May 27, 2004
Blog
The NY Times Thursday “Circuits” section reports not only the latest cyberations, but sometimes on the psyches of those of us who’re hooked on their manifestations. This morning’s edition says we daily email pontificators are bloggers, and that we are obsessed and addicted and ignore our families with our craze to make ourselves heard or read or whatever.
And all the while I’d thought I was fulfilling not just another addiction, but a dream come true to become a writer. But maybe it’s only the old east Texas country preacher once removed wandering around in me somewhere wishing he had some pews and a pulpit six feet above contradiction.
“Blog” (short for weblog, I suspect) has little appeal as a name for anything. It certainly doesn’t appeal to me. But if it just comes down to publishing, I prefer the self-serving and embarrassing “Vanity Press” a lot more.

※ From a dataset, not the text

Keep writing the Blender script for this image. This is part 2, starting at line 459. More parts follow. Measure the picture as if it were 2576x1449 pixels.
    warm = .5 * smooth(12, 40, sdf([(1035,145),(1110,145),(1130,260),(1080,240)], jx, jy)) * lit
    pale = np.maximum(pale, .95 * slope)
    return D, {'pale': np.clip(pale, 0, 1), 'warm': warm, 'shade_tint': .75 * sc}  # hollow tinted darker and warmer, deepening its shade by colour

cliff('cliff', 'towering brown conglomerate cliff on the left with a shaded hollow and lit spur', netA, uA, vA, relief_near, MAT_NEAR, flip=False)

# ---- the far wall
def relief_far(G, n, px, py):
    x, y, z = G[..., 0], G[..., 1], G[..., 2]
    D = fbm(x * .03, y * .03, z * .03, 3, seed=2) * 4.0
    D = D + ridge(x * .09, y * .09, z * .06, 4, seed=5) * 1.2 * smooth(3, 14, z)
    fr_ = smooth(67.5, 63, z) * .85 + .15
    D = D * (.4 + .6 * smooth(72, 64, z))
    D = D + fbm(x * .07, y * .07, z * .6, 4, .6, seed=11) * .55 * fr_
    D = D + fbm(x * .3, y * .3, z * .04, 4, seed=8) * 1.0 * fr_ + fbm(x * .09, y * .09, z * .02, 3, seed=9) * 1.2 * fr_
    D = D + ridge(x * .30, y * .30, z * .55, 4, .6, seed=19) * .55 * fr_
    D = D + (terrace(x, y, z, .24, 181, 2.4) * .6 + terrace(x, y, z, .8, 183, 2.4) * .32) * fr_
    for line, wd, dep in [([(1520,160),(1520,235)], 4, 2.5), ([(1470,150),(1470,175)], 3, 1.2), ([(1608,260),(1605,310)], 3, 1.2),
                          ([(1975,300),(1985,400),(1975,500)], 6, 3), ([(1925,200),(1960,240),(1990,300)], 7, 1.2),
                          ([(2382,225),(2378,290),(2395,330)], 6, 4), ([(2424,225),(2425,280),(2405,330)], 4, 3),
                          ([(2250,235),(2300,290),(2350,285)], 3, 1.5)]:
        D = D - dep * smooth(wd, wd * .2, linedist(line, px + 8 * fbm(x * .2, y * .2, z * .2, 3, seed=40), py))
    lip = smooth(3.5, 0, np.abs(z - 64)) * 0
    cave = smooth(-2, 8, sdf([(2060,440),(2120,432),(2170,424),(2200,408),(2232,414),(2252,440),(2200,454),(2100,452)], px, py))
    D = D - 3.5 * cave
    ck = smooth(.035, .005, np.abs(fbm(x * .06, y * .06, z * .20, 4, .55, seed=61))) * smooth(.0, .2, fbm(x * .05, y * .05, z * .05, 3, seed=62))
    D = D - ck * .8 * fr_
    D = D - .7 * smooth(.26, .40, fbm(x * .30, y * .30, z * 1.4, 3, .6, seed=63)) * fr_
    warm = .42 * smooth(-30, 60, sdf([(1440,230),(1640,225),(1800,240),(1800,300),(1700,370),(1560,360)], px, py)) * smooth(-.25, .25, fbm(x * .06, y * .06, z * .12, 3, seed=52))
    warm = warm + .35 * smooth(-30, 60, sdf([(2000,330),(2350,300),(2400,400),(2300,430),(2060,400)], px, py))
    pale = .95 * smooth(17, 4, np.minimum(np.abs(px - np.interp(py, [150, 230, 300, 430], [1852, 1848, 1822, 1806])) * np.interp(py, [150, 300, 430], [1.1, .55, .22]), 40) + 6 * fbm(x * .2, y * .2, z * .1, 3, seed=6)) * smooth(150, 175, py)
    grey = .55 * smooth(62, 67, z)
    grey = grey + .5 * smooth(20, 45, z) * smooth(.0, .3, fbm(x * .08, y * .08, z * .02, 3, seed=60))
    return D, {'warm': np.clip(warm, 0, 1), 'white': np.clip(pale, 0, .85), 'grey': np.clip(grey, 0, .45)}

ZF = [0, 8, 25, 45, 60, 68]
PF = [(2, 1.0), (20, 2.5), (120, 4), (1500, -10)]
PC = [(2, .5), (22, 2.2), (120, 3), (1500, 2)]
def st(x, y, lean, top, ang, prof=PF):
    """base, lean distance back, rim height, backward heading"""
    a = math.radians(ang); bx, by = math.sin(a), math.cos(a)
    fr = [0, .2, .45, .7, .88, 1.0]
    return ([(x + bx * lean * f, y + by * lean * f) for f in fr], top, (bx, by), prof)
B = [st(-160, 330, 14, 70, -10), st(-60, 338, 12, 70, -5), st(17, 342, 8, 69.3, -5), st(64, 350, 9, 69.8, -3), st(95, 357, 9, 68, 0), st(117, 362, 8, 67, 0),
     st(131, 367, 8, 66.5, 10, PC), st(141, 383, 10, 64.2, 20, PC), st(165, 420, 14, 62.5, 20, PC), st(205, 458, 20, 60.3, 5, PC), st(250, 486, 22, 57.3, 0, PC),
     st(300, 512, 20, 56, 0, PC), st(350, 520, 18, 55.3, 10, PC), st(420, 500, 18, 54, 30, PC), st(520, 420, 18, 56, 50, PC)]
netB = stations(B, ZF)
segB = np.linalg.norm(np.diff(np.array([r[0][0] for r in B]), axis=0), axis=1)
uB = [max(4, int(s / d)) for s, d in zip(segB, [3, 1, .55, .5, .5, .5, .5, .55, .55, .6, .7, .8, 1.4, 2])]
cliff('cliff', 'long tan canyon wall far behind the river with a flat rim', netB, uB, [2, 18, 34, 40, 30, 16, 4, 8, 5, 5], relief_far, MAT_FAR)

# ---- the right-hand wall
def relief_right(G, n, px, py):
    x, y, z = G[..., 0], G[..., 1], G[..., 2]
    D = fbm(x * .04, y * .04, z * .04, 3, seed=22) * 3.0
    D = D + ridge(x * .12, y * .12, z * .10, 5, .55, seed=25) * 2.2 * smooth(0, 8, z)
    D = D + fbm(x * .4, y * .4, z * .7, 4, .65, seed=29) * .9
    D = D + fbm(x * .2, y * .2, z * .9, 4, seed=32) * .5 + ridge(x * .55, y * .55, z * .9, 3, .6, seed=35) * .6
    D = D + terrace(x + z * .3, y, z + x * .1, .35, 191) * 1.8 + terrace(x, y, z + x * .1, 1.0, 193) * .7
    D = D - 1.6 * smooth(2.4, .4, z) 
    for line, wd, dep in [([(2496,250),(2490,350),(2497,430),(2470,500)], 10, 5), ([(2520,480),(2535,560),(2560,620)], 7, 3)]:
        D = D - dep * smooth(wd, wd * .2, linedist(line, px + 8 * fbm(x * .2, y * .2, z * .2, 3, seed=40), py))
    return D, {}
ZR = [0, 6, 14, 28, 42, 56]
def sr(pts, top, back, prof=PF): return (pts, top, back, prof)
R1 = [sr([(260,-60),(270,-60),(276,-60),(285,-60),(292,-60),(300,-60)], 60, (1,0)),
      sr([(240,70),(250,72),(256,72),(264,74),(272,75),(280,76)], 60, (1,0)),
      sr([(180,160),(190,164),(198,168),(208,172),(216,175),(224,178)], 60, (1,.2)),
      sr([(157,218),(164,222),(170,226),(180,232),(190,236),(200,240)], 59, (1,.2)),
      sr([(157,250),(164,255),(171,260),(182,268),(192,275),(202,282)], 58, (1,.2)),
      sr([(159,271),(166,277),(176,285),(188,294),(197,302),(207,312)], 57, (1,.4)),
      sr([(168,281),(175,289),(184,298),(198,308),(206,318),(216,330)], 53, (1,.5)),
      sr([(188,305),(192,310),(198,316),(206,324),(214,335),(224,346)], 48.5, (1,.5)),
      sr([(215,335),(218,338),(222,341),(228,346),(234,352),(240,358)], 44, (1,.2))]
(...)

I wish I’d seen the NY Times article. Since I haven’t, I’m responding without knowing what the original said. So I could be missing the article’s point. But -
A “blog” is indeed short for “weblog”.
Daily email newsletters are not necessarily blogs. In email, the writer composes a message and then sends it. The readers read it using an email client like Mozilla or Eudora or Outlook. But the email itself doesn’t normally sit anywhere permanently unless the recipient keeps a copy.
Weblogs are pieces of writing which normally reside more-or-less permanently on a web page. They aren’t emailed as a matter of course, although they can be emailed. People read the blog entry by going to that web page. To simplify the process, if someone reads a lot of blogs, they can can get a blog client - often known as a “feed reader” - that will go to the web sites for them and check the blogs to see if anything new has been posted, fetch the new item(s) and show them.
The archives of Out of Nowhere are a weblog. Out of Nowhere itself is email. It’s copied to the blog so it has a permanent home.
And back to the crazed bloggers who ignore their families - aren’t authors in other formats equally likely to be crazed? It’s just that the cost of entry for a blogger is a lot less than for someone who wants to write a printed book.
Blogs are conversations. People like to have conversations with other people. Blogs are another way to find out what someone else is feeling and thinking. That’s one of the reasons why blogs are currently very popular.